● **WRITTEN REQUEST**:
Indicate only the number of lines in the listing below in which the word "from" appears.

[Start of MATERIAL]

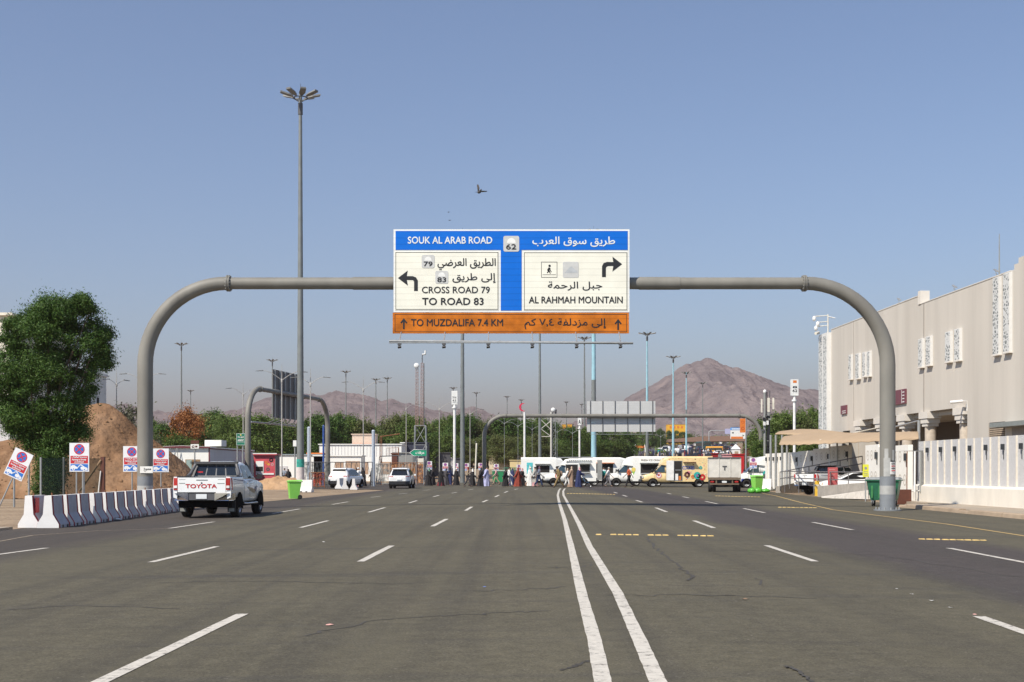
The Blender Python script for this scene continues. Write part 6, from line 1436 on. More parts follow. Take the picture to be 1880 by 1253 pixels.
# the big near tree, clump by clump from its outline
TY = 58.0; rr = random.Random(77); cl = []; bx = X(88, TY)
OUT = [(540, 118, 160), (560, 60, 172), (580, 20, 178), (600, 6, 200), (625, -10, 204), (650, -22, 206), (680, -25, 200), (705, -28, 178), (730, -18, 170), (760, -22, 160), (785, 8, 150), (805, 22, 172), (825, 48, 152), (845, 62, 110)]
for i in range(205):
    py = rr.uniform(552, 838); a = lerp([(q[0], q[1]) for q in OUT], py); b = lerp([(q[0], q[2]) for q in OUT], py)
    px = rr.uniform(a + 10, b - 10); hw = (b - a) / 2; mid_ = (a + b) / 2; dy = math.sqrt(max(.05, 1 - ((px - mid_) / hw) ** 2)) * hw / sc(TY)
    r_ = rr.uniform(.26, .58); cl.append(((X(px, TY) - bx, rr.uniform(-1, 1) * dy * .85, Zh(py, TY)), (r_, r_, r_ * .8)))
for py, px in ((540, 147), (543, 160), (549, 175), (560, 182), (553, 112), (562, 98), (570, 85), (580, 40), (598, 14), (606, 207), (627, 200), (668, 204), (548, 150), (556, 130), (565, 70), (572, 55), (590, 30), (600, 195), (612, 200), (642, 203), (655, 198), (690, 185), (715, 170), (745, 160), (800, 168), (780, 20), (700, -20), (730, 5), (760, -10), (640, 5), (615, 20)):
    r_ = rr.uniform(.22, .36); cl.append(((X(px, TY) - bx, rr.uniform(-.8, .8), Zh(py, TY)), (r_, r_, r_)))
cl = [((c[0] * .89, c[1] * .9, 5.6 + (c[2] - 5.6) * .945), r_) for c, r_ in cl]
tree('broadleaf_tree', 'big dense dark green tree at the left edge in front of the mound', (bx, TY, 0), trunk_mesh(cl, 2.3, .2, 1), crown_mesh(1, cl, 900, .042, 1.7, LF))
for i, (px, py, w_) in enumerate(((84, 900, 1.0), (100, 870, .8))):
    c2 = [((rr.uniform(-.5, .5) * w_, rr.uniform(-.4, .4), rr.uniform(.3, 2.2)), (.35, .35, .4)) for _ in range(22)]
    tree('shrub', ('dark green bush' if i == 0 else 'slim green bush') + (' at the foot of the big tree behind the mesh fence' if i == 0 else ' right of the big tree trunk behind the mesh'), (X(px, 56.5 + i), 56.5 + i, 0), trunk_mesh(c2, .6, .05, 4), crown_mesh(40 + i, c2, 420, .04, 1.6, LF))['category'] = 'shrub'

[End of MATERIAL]

● **FINAL ANSWER**:
2